Aim: Which lines in the material below contain the word "Keep"? Copy each of them.

Records to use:

----

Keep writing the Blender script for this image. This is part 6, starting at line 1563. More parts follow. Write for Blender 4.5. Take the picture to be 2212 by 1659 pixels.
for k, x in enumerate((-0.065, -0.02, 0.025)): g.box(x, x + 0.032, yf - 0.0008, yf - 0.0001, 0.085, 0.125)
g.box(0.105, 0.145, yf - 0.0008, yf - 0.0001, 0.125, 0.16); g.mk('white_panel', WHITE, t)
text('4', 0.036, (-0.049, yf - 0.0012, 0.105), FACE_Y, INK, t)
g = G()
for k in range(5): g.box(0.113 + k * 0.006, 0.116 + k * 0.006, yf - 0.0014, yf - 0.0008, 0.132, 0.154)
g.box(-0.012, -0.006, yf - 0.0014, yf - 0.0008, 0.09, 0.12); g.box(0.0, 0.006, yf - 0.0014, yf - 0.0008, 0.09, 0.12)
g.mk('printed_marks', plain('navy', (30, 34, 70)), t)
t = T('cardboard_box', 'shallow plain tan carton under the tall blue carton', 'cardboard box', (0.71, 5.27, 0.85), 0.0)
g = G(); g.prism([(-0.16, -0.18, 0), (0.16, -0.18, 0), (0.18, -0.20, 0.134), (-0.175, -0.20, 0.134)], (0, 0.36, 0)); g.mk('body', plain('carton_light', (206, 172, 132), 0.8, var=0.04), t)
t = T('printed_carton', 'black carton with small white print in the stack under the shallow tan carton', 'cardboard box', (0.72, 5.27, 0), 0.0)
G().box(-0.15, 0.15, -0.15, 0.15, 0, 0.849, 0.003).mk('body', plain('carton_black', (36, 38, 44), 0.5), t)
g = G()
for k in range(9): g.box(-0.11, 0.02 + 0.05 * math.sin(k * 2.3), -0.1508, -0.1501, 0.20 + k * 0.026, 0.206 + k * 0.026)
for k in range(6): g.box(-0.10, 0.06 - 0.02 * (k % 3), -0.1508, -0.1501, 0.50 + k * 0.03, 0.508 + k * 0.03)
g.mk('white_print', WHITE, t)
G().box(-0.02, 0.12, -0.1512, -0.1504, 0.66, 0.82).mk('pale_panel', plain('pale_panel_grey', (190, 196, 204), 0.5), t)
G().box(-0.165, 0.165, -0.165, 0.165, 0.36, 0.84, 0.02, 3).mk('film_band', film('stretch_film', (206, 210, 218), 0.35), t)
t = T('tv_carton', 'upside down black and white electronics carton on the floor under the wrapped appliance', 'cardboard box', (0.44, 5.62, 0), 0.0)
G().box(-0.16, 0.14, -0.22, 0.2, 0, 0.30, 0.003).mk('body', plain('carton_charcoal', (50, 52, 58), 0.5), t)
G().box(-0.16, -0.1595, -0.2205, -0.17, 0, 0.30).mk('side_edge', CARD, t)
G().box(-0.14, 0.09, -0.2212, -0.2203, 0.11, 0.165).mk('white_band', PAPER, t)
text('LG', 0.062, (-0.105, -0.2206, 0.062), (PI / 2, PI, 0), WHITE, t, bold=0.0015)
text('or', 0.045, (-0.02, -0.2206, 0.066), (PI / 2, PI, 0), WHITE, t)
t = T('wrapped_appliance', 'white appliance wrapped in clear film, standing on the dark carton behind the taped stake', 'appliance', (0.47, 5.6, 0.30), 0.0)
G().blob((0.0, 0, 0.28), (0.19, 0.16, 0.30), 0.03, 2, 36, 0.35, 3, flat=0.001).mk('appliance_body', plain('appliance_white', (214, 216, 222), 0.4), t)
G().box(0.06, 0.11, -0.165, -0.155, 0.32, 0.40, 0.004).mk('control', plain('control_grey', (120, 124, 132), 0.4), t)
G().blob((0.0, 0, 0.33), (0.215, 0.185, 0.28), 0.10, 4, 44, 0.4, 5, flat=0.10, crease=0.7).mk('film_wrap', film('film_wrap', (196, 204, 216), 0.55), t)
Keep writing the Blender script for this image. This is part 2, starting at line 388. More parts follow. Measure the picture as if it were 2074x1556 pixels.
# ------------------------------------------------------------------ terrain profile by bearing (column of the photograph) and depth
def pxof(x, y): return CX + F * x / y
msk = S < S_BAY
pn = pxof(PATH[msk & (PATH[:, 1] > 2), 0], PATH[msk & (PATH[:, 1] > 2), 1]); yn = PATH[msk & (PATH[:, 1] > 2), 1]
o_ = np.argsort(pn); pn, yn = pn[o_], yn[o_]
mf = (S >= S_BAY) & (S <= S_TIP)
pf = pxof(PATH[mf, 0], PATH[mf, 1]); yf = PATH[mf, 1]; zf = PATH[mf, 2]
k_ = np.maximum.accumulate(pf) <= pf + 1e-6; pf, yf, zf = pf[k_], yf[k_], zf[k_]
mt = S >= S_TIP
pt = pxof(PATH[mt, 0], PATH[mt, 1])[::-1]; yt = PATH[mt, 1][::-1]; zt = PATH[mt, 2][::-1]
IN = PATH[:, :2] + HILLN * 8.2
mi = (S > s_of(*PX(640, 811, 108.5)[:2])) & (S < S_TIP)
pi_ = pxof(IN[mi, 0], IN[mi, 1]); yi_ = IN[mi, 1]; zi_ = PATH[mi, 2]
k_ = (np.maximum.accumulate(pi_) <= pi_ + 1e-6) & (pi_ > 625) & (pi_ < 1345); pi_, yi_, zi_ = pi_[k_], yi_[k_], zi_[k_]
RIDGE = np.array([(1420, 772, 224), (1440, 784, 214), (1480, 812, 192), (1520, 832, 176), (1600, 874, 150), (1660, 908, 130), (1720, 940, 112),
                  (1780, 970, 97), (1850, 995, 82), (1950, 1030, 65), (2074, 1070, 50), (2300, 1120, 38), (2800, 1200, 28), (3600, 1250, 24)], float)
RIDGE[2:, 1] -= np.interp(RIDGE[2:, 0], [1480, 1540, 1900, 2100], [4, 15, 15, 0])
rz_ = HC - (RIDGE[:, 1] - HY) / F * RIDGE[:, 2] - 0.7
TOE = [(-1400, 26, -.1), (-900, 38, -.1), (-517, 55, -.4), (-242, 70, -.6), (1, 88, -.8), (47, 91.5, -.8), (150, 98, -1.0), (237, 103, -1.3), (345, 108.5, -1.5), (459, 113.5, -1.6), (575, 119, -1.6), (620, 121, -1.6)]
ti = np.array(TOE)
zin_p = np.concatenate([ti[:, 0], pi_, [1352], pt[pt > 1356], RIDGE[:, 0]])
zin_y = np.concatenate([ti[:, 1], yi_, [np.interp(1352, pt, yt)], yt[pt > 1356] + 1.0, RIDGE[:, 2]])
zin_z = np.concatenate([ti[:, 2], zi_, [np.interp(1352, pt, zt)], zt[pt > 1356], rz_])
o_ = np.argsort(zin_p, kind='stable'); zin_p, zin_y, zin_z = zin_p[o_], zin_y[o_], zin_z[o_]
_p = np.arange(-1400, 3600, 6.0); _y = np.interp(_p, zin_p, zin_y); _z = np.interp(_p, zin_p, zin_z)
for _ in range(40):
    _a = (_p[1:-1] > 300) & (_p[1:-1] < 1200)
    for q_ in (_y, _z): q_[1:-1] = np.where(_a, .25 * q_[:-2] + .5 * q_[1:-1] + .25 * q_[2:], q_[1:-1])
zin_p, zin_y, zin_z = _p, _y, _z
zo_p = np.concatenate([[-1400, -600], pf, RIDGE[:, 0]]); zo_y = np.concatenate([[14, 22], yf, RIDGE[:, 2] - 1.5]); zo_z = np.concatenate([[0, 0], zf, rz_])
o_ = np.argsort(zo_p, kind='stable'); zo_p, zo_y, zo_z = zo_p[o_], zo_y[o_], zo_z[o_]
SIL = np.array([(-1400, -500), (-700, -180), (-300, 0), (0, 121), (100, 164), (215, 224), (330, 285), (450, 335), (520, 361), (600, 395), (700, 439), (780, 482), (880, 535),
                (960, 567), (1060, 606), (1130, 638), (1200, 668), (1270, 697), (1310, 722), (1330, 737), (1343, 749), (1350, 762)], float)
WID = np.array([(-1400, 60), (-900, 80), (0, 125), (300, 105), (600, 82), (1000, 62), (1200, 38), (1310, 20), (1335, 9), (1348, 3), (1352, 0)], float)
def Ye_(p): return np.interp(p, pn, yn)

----

Response:
Keep writing the Blender script for this image. This is part 6, starting at line 1563. More parts follow. Write for Blender 4.5. Take the picture to be 2212 by 1659 pixels.
Keep writing the Blender script for this image. This is part 2, starting at line 388. More parts follow. Measure the picture as if it were 2074x1556 pixels.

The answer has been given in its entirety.